You can never go home. But of course you can! I said, as I packed up every item I own and shipped myself back to the US after living seven years in Tokyo.

There is plenty written about foreigner life in Japan, dealing with the language barrier, racial discrimination, business practices, you name it. Culture shock in a foreign land is a well-known concept, but what about the reverse? What do we do when we exit our adopted country only to repatriate to a land where things seem just as foreign as Japan did when we first arrived?

This was something I pondered for a long time in the months leading up to my departure earlier this year. I knew for certain that I had to leave Japan for a myriad of reasons, but a big one was that I missed my homeland.

The thing was, I wasn’t sure if I was remembering the United States accurately as a place I’d feel welcome, and frankly, not foreign in an increasingly multi-cultural country. Maybe I was just kidding myself, thinking the grass was greener on the other side of the Pacific.

Tokyo had everything

This article was first published in Time Out Tokyo

I’d spent most of my adult life in Japan, working for a foreign firm, living in the central Tokyo bubble with access to everything the city has to offer. If I needed a toothbrush at 3am, all I had to do was pop down to the convenience store just outside my apartment building. Anything more than 30 minutes away was a trek, so why bother? If I was bored, I could go for a walk, shop, get a drink, whatever my impulsive little heart desired.
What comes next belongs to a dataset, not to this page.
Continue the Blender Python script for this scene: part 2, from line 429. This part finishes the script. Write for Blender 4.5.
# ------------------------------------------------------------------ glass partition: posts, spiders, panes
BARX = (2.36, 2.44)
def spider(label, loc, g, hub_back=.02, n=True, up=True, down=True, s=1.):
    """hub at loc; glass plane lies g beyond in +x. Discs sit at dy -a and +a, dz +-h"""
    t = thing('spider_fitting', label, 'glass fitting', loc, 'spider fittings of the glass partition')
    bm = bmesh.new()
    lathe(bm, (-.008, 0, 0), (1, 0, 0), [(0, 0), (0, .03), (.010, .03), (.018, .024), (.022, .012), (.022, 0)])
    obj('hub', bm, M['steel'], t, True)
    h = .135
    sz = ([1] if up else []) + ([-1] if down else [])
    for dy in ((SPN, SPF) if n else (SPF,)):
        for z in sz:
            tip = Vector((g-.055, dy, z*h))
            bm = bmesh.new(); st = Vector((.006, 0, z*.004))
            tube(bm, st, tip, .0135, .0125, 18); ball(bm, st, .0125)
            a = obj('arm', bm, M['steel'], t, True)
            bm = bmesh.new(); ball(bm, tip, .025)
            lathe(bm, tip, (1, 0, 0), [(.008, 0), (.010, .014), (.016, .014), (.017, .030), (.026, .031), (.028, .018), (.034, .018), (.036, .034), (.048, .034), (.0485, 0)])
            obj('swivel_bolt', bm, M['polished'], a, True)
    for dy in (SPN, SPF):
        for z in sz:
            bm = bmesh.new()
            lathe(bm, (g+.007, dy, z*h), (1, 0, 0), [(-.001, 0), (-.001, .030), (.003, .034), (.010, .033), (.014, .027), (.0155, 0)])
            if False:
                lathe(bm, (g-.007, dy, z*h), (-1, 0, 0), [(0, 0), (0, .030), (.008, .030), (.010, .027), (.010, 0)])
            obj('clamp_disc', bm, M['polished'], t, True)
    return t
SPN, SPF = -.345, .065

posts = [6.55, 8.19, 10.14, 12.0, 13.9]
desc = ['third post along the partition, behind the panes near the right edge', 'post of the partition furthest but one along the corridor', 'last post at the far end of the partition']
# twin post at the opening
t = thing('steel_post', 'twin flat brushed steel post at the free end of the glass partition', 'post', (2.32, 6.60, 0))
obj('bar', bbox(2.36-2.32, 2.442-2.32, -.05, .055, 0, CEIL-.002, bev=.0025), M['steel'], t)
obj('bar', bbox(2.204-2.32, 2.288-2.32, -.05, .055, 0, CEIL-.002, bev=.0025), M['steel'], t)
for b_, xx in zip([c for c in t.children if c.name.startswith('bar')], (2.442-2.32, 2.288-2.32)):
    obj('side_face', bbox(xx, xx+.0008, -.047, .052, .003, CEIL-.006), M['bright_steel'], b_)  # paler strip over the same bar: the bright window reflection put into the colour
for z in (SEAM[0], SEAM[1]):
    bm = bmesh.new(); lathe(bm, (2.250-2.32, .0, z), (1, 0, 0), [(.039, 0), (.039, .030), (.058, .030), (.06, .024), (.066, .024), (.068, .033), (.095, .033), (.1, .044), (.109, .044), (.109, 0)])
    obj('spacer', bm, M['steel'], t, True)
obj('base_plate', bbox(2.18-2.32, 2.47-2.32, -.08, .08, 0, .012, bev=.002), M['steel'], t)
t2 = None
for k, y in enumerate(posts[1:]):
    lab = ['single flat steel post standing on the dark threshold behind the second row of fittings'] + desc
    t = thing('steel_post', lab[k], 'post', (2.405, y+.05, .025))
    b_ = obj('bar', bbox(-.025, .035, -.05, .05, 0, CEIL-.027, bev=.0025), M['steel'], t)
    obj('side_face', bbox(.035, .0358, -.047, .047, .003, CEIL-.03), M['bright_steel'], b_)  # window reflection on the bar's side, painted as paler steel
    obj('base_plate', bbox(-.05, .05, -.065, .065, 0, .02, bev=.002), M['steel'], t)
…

The moment I arrived back at my father’s house in quaint suburban Connecticut, I remembered stores close around 9pm. If I need anything, it's a car ride away. Bored? Good luck trying to take a walk on the winding, sidewalk-less roads that lead to nothing but more residential areas and possibly a Mercedes SUV careening into your face. But maybe this was just me being too used to the city slicker life. Surely I’d experience the same thing if I was moving back from the likes of New York City or Washington DC?

I'm not convinced about that. There is something unique about moving from Japan back home. Foreigners spend a significant portion of their mental energy attempting to adapt (or to the extreme, assimilate) to Japanese culture, and no matter what your culture of origin, that can be a challenge.

Overcoming my big, brassy American ways was tough. I had to learn to self-censor my bluntness (no, of course I don’t mind paying that ¥30,000 fee that makes absolutely zero sense to me), accept that refusals are indirect and without specific reasons ('maybe' probably means 'no' and don’t ask why), and that blurting out my whole life story to people queuing at the post office isn’t exactly socially acceptable (I thought you cared about the play I did in third grade).

Granted, these internal changes didn’t happen overnight. There were many missteps and embarrassments along the way, but a few years in, I considered myself pretty well-adjusted to the Japanese way.

I should have known the same challenges would spring up going back to the US, but in the reverse. I was recently on the phone with a customer service representative to request a document. She simply told me, 'We can’t do that,' followed by the precise reason why. There was no grand display of politely asking me to wait a few moments, being put on hold as she presumably asked a superior in a kowtow position for permission to complete the honourable customer’s humble request. The rejection was not decorated in the pointless yet somehow necessary throw pillows of keigo (respectful language) and a sympathetic tone. I was just going to have to accept a stark-naked 'no'.

Going home with new identity

I was shocked. Offended even. How dare she? I was the honourable customer! I held that sacred position above her, above her superior, above the very multibillion-dollar financial institution she worked for. The next thing she asked me? How was the weather on my side. Asking about the weather? After that insubordination? We chit-chatted for a few minutes before I thanked her for her help and hung up. She wasn’t being rude. She even cared about my case. The problem was that I had the Japanese service industry mentality so deeply etched into my psyche that I couldn’t fathom experiencing anything different.

Conversations with strangers aside, something more pressing is perhaps interactions with friends and family. Welcome to the world of stock questions. Foreigners in Japan know these quite well. 'Where are you from?' and 'How long have you been in Japan?' might as well be played on loudspeakers in a constant loop wherever foreigners congregate. But returnees get the same type of enquiries. The question of why I was in Japan is easy to answer. Japan’s great. Tokyo’s amazing. It’s safe, clean, has great food, there’s plenty to do, and there’s a large enough foreign community that your average gaijin won’t get too homesick and want for conversing in their native tongue. The harder question to tackle is why I stayed so long.

With people close to me, it’s easy to pour my heart out. I loved Japan for a long time, but then I started to not like a lot about it. Then I just got comfortable with the dull yet nagging complacency with all the things I didn’t like. Fear of taking the leap, moving away from what I had become and what I knew, prevented me from taking any action. Japan was home. My identity was solidified in the title of Foreigner in Japan.

So if Japan was my home, then what was the US? If I was a Foreigner, was I still American?

These are questions I’m still trying to answer. As I write this article, I’ve been back home just over a month. A short time, I know, but enough to gorge myself on cheese, watch several hours of Law & Order reruns and reality shows from an oversized sofa, and even drive a car for the first time in nearly six years. I’m ostensibly living the American Dream.

Yet I don’t feel like I’m going to shed my Foreigner in Japan-ness, nor should I. People will be asking me why I was in Japan for my whole life. Of course, the frequency of that question will diminish over time. But someone will bring up a Japanese colleague, or someone will be going on a trip to Tokyo, or I’ll be watching the 'Titties and Dragons' episode of South Park and I’ll mention that I understand everything Princess Kenny is saying in Japanese, and my time in Japan will come up.

You can go home. The thing is, you won’t be the same person who left it.

Perhaps more so than going to a new country, coming back to your homeland gives you a new identity. Embrace it. You’re not a national, and you’re not a foreigner. You’re a returnee.